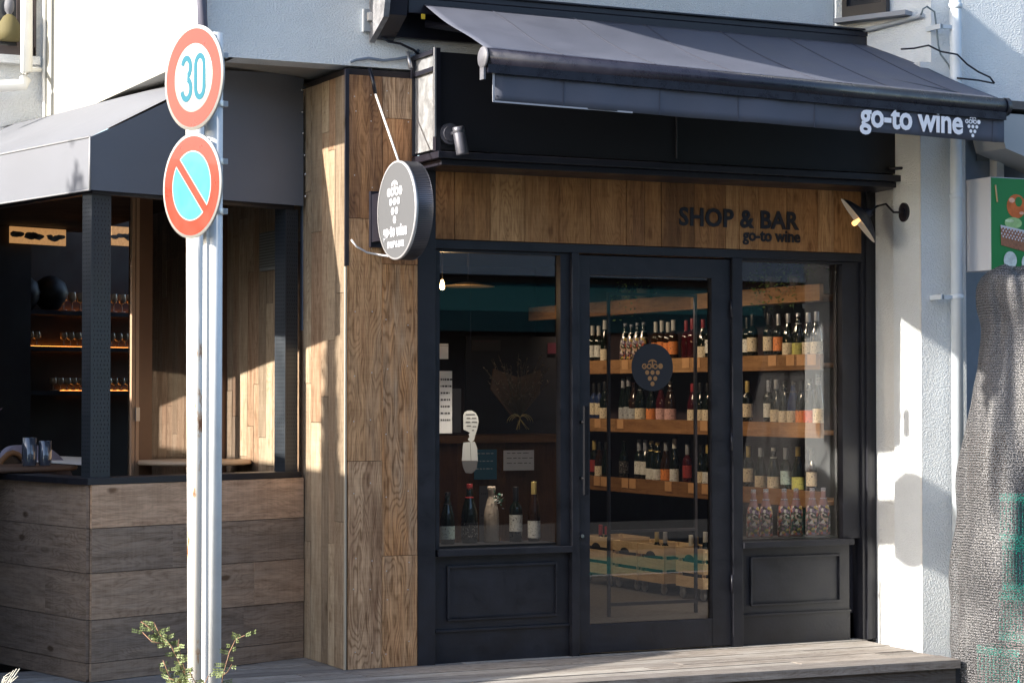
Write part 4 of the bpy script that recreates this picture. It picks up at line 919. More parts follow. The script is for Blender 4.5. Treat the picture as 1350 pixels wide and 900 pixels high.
for i in range(len(rings)-1):
    for s_ in range(4):
        t = s_/4
        def cr4(k):
            a0, a1, a2, a3 = rings[max(i-1,0)][k], rings[i][k], rings[i+1][k], rings[min(i+2,len(rings)-1)][k]
            return .5*((2*a1)+(a2-a0)*t+(2*a0-5*a1+4*a2-a3)*t*t+(3*a1-a0-3*a2+a3)*t*t*t)
        sub.append([cr4(k) for k in range(NA)])
sub.append(rings[-1])
for i in range(len(sub)-1):
    for k in range(NA):
        k2 = (k+1) % NA; u0, u1 = k/NA*2.6, (k+1)/NA*2.6
        b.face([sub[i][k], sub[i+1][k], sub[i+1][k2], sub[i][k2]][::-1], [(u1,sub[i][k].z),(u1,sub[i+1][k].z),(u0,sub[i+1][k].z),(u0,sub[i][k].z)], smooth=True)
b.face(sub[0])
net = b.build('shade_netting', netm); tag(net, 'grey woven shade net draped over stacked crates at the right edge', 'netting')
TEAL = mat('teal_plastic', (.005,.36,.29), .4, var=.1)
def lcrate(name):
    b = MB(); w_, d__, h_ = .52, .36, .30; t = .012
    for (x0,x1,y0,y1) in ((0,w_,0,t),(0,w_,d__-t,d__),(0,t,t,d__-t),(w_-t,w_,t,d__-t)):
        b.box(x0,x1,y0,y1,0,.05); b.box(x0,x1,y0,y1,.25,.30)
    nb_ = 16
    for k in range(nb_+1):
        x = k*(w_-.02)/nb_; b.box(x,x+.02,0,t,.05,.25) if k % 4 == 0 else b.box(x+.005,x+.013,0.002,t-.002,.05,.25)
        b.box(x+.004,x+.013,d__-t+.002,d__-.002,.05,.25)
    for k in range(10): y = k*(d__-.02)/10+.004; b.box(.002,t-.002,y,y+.010,.05,.25); b.box(w_-t+.002,w_-.002,y,y+.01,.05,.25)
    for z in (.11,.18): b.box(.0,w_,.003,t-.003,z,z+.012)
    b.box(t,w_-t,t,d__-t,.0,.01)
    return b
base_ = aty(1258,862,-1.35)
for i, (px, y_, z_, rz) in enumerate(((3.62,-1.50,-.22,.10),(3.66,-1.42,.085,.0),(3.80,-1.40,.39,-.05),(3.78,-1.44,.695,.03),(4.16,-1.72,-.22,-.1))):
    if i == 0: cmb = lcrate('c').build('plastic_crate', TEAL); o_ = cmb
    else: o_ = cmb.copy(); COL.objects.link(o_)
    o_.location = (px+.09,y_,z_); o_.rotation_euler = (0,0,rz)
    if i in (1,2,3): o_.location.x = 3.93+.01*i; o_.location.y = -1.38
    tag(o_, ['teal plastic crate on the road poking out below the netting beside the deck corner','teal plastic crate under the netting, lowest of the veiled stack','teal plastic crate under the netting in the middle of the veiled stack','teal plastic crate on top of the veiled stack','teal plastic crate on the road at the bottom right corner'][i], 'crate', 'teal crates by the netting')

# ------------------------------------------------------------ wine shop interior
ir = thing('shop_interior', 'dark interior of the wine shop behind the glass', 'shop room', (2,2,0))
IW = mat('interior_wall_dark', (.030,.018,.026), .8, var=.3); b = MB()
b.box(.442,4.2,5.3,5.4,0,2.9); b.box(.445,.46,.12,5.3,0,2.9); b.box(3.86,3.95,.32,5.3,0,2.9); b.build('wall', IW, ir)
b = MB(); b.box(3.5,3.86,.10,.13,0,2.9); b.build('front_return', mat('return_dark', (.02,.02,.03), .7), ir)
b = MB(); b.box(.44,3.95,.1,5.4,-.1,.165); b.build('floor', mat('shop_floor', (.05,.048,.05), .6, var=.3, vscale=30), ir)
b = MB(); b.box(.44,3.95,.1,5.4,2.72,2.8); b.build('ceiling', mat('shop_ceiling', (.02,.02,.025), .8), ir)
for i, y in enumerate((.7,1.7,2.8,3.9)):
    ld = bpy.data.lights.new('ceiling_spot', 'SPOT'); ld.energy = 17; ld.color = (1,.76,.52); ld.spot_size = radians(110); ld.spot_blend = .8; ld.shadow_soft_size = .05
    lo = bpy.data.objects.new('ceiling_spot', ld); COL.objects.link(lo); lo.location = (2.35,y,2.6); lo.rotation_euler = (Vector((2.35,y,2.6))-Vector((3.45,y+.0,.95))).to_track_quat('Z','Y').to_euler(); lo.parent = ir; lo.matrix_parent_inverse = ir.matrix_basis.inverted()
for (lx, lt) in ((1.0,(1.0,.25,.7)),(3.1,(3.1,.28,.7))):  # unseen fill spots added to brighten the bottles on both sills
    ld = bpy.data.lights.new('sill_fill', 'SPOT'); ld.energy = 55; ld.color = (1,.86,.7); ld.spot_size = radians(60); ld.spot_blend = .7; ld.shadow_soft_size = .04
    lo = bpy.data.objects.new('sill_fill', ld); COL.objects.link(lo); lo.location = (lx,.085,2.42); lo.rotation_euler = (Vector((lx,.085,2.42))-Vector(lt)).to_track_quat('Z','Y').to_euler(); lo.parent = ir; lo.matrix_parent_inverse = ir.matrix_basis.inverted()
XS = 3.45
sz = [(2.23,2.341),(1.771,1.877),(1.316,1.417),(.851,.960)]
ordn = ['top','second','third','lowest']
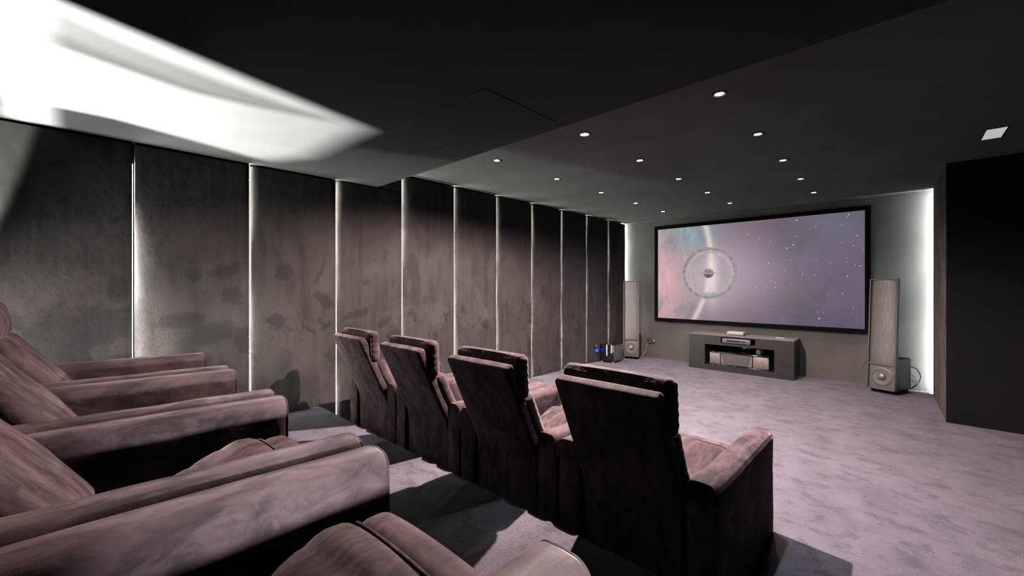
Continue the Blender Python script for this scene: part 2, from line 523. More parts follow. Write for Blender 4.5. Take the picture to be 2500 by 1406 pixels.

- _Exercise aim_:
Give the number of lines in the listing above that contain "Blender", and nothing else.

- _Correct response_:
2